→ **Work to complete**
The data below must be copied in full and without any change.

→ **Raw data**
****************

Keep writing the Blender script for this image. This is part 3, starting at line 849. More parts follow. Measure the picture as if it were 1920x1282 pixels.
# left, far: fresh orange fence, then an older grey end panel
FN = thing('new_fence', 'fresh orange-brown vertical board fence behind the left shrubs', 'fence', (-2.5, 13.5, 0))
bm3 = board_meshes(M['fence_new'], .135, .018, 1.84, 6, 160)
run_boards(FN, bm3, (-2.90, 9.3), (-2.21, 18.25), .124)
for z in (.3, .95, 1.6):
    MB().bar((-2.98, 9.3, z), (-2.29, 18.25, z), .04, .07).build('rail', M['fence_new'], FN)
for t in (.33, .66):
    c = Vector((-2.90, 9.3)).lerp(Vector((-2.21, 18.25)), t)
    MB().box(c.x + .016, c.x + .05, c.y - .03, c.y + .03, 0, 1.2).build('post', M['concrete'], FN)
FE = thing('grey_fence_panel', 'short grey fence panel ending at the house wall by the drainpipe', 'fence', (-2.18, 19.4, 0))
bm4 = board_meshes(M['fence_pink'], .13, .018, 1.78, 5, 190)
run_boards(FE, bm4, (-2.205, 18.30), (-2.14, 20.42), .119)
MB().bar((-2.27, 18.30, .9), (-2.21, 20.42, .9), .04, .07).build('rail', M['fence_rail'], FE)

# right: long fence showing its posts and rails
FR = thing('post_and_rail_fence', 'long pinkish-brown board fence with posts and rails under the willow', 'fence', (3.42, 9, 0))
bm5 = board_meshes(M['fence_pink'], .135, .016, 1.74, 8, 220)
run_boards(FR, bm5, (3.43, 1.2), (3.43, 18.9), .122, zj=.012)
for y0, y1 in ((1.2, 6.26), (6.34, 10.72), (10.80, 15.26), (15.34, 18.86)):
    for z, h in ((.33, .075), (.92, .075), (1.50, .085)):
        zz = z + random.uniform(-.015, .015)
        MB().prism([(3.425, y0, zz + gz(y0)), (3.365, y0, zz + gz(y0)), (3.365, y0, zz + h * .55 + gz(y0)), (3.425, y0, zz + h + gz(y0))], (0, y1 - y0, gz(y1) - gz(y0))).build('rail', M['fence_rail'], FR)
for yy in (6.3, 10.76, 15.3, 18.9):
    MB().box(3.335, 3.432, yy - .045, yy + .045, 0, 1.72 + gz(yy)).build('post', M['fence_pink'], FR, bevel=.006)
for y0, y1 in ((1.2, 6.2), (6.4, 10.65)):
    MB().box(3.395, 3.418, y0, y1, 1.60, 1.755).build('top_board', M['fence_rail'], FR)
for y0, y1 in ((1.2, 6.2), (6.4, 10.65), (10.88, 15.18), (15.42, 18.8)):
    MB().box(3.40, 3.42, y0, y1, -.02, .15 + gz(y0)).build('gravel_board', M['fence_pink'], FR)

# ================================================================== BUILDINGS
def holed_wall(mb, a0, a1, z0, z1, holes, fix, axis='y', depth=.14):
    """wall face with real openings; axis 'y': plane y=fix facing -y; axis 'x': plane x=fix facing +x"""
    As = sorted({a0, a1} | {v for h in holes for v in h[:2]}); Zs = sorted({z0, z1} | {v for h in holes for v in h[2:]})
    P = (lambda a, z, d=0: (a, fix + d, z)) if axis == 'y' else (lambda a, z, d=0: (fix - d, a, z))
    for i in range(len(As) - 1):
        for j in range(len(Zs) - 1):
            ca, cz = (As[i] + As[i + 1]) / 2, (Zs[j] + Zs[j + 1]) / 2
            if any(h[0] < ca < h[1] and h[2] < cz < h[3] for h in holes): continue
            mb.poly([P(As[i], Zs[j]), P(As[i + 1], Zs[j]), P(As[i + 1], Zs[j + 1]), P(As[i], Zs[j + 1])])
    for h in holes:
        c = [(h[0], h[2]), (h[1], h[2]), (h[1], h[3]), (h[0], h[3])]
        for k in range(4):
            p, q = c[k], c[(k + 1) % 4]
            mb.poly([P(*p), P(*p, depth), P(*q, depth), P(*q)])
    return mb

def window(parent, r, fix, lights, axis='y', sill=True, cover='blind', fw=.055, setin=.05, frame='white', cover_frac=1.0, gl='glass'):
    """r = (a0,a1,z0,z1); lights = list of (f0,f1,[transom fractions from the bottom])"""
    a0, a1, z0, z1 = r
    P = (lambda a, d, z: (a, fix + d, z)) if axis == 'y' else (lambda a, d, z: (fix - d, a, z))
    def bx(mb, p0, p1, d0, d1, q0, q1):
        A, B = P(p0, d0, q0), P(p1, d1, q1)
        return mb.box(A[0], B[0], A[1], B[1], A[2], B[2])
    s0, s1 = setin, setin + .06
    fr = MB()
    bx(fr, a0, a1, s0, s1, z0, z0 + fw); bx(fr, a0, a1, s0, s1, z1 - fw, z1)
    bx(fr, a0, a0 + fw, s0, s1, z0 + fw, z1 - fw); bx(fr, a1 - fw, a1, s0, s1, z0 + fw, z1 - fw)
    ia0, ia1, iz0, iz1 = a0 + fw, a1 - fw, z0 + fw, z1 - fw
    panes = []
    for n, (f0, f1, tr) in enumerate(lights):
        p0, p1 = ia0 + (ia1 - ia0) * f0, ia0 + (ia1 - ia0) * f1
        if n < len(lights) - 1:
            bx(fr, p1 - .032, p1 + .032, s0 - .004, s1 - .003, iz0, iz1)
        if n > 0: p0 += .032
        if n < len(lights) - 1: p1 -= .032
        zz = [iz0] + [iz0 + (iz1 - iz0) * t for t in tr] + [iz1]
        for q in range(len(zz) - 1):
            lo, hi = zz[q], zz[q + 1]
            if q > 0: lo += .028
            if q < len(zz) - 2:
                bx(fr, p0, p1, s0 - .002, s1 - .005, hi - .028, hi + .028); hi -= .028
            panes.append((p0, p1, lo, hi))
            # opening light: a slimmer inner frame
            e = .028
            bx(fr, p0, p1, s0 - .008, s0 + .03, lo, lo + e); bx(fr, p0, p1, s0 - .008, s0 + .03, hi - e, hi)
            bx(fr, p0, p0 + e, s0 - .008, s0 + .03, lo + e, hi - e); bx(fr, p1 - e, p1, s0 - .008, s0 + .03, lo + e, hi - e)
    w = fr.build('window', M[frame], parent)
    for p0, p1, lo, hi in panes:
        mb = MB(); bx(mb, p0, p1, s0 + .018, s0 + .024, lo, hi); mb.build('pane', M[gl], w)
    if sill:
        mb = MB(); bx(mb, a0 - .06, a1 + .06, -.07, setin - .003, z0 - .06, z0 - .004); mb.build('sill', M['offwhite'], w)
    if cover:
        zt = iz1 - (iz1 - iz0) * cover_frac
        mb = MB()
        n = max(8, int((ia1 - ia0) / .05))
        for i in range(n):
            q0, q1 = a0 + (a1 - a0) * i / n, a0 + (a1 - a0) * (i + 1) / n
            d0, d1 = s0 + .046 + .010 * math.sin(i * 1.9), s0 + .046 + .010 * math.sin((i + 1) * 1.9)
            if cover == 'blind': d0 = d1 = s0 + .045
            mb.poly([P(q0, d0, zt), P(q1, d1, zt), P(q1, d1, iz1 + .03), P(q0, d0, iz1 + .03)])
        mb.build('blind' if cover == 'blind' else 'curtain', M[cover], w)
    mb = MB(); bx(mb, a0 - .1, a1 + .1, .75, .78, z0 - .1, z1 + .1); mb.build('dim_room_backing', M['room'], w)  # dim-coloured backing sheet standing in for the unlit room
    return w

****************

→ **Task result**
Keep writing the Blender script for this image. This is part 3, starting at line 849. More parts follow. Measure the picture as if it were 1920x1282 pixels.
# left, far: fresh orange fence, then an older grey end panel
FN = thing('new_fence', 'fresh orange-brown vertical board fence behind the left shrubs', 'fence', (-2.5, 13.5, 0))
bm3 = board_meshes(M['fence_new'], .135, .018, 1.84, 6, 160)
run_boards(FN, bm3, (-2.90, 9.3), (-2.21, 18.25), .124)
for z in (.3, .95, 1.6):
    MB().bar((-2.98, 9.3, z), (-2.29, 18.25, z), .04, .07).build('rail', M['fence_new'], FN)
for t in (.33, .66):
    c = Vector((-2.90, 9.3)).lerp(Vector((-2.21, 18.25)), t)
    MB().box(c.x + .016, c.x + .05, c.y - .03, c.y + .03, 0, 1.2).build('post', M['concrete'], FN)
FE = thing('grey_fence_panel', 'short grey fence panel ending at the house wall by the drainpipe', 'fence', (-2.18, 19.4, 0))
bm4 = board_meshes(M['fence_pink'], .13, .018, 1.78, 5, 190)
run_boards(FE, bm4, (-2.205, 18.30), (-2.14, 20.42), .119)
MB().bar((-2.27, 18.30, .9), (-2.21, 20.42, .9), .04, .07).build('rail', M['fence_rail'], FE)

# right: long fence showing its posts and rails
FR = thing('post_and_rail_fence', 'long pinkish-brown board fence with posts and rails under the willow', 'fence', (3.42, 9, 0))
bm5 = board_meshes(M['fence_pink'], .135, .016, 1.74, 8, 220)
run_boards(FR, bm5, (3.43, 1.2), (3.43, 18.9), .122, zj=.012)
for y0, y1 in ((1.2, 6.26), (6.34, 10.72), (10.80, 15.26), (15.34, 18.86)):
    for z, h in ((.33, .075), (.92, .075), (1.50, .085)):
        zz = z + random.uniform(-.015, .015)
        MB().prism([(3.425, y0, zz + gz(y0)), (3.365, y0, zz + gz(y0)), (3.365, y0, zz + h * .55 + gz(y0)), (3.425, y0, zz + h + gz(y0))], (0, y1 - y0, gz(y1) - gz(y0))).build('rail', M['fence_rail'], FR)
for yy in (6.3, 10.76, 15.3, 18.9):
    MB().box(3.335, 3.432, yy - .045, yy + .045, 0, 1.72 + gz(yy)).build('post', M['fence_pink'], FR, bevel=.006)
for y0, y1 in ((1.2, 6.2), (6.4, 10.65)):
    MB().box(3.395, 3.418, y0, y1, 1.60, 1.755).build('top_board', M['fence_rail'], FR)
for y0, y1 in ((1.2, 6.2), (6.4, 10.65), (10.88, 15.18), (15.42, 18.8)):
    MB().box(3.40, 3.42, y0, y1, -.02, .15 + gz(y0)).build('gravel_board', M['fence_pink'], FR)

# ================================================================== BUILDINGS
def holed_wall(mb, a0, a1, z0, z1, holes, fix, axis='y', depth=.14):
    """wall face with real openings; axis 'y': plane y=fix facing -y; axis 'x': plane x=fix facing +x"""
    As = sorted({a0, a1} | {v for h in holes for v in h[:2]}); Zs = sorted({z0, z1} | {v for h in holes for v in h[2:]})
    P = (lambda a, z, d=0: (a, fix + d, z)) if axis == 'y' else (lambda a, z, d=0: (fix - d, a, z))
    for i in range(len(As) - 1):
        for j in range(len(Zs) - 1):
            ca, cz = (As[i] + As[i + 1]) / 2, (Zs[j] + Zs[j + 1]) / 2
            if any(h[0] < ca < h[1] and h[2] < cz < h[3] for h in holes): continue
            mb.poly([P(As[i], Zs[j]), P(As[i + 1], Zs[j]), P(As[i + 1], Zs[j + 1]), P(As[i], Zs[j + 1])])
    for h in holes:
        c = [(h[0], h[2]), (h[1], h[2]), (h[1], h[3]), (h[0], h[3])]
        for k in range(4):
            p, q = c[k], c[(k + 1) % 4]
            mb.poly([P(*p), P(*p, depth), P(*q, depth), P(*q)])
    return mb

def window(parent, r, fix, lights, axis='y', sill=True, cover='blind', fw=.055, setin=.05, frame='white', cover_frac=1.0, gl='glass'):
    """r = (a0,a1,z0,z1); lights = list of (f0,f1,[transom fractions from the bottom])"""
    a0, a1, z0, z1 = r
    P = (lambda a, d, z: (a, fix + d, z)) if axis == 'y' else (lambda a, d, z: (fix - d, a, z))
    def bx(mb, p0, p1, d0, d1, q0, q1):
        A, B = P(p0, d0, q0), P(p1, d1, q1)
        return mb.box(A[0], B[0], A[1], B[1], A[2], B[2])
    s0, s1 = setin, setin + .06
    fr = MB()
    bx(fr, a0, a1, s0, s1, z0, z0 + fw); bx(fr, a0, a1, s0, s1, z1 - fw, z1)
    bx(fr, a0, a0 + fw, s0, s1, z0 + fw, z1 - fw); bx(fr, a1 - fw, a1, s0, s1, z0 + fw, z1 - fw)
    ia0, ia1, iz0, iz1 = a0 + fw, a1 - fw, z0 + fw, z1 - fw
    panes = []
    for n, (f0, f1, tr) in enumerate(lights):
        p0, p1 = ia0 + (ia1 - ia0) * f0, ia0 + (ia1 - ia0) * f1
        if n < len(lights) - 1:
            bx(fr, p1 - .032, p1 + .032, s0 - .004, s1 - .003, iz0, iz1)
        if n > 0: p0 += .032
        if n < len(lights) - 1: p1 -= .032
        zz = [iz0] + [iz0 + (iz1 - iz0) * t for t in tr] + [iz1]
        for q in range(len(zz) - 1):
            lo, hi = zz[q], zz[q + 1]
            if q > 0: lo += .028
            if q < len(zz) - 2:
                bx(fr, p0, p1, s0 - .002, s1 - .005, hi - .028, hi + .028); hi -= .028
            panes.append((p0, p1, lo, hi))
            # opening light: a slimmer inner frame
            e = .028
            bx(fr, p0, p1, s0 - .008, s0 + .03, lo, lo + e); bx(fr, p0, p1, s0 - .008, s0 + .03, hi - e, hi)
            bx(fr, p0, p0 + e, s0 - .008, s0 + .03, lo + e, hi - e); bx(fr, p1 - e, p1, s0 - .008, s0 + .03, lo + e, hi - e)
    w = fr.build('window', M[frame], parent)
    for p0, p1, lo, hi in panes:
        mb = MB(); bx(mb, p0, p1, s0 + .018, s0 + .024, lo, hi); mb.build('pane', M[gl], w)
    if sill:
        mb = MB(); bx(mb, a0 - .06, a1 + .06, -.07, setin - .003, z0 - .06, z0 - .004); mb.build('sill', M['offwhite'], w)
    if cover:
        zt = iz1 - (iz1 - iz0) * cover_frac
        mb = MB()
        n = max(8, int((ia1 - ia0) / .05))
        for i in range(n):
            q0, q1 = a0 + (a1 - a0) * i / n, a0 + (a1 - a0) * (i + 1) / n
            d0, d1 = s0 + .046 + .010 * math.sin(i * 1.9), s0 + .046 + .010 * math.sin((i + 1) * 1.9)
            if cover == 'blind': d0 = d1 = s0 + .045
            mb.poly([P(q0, d0, zt), P(q1, d1, zt), P(q1, d1, iz1 + .03), P(q0, d0, iz1 + .03)])
        mb.build('blind' if cover == 'blind' else 'curtain', M[cover], w)
    mb = MB(); bx(mb, a0 - .1, a1 + .1, .75, .78, z0 - .1, z1 + .1); mb.build('dim_room_backing', M['room'], w)  # dim-coloured backing sheet standing in for the unlit room
    return w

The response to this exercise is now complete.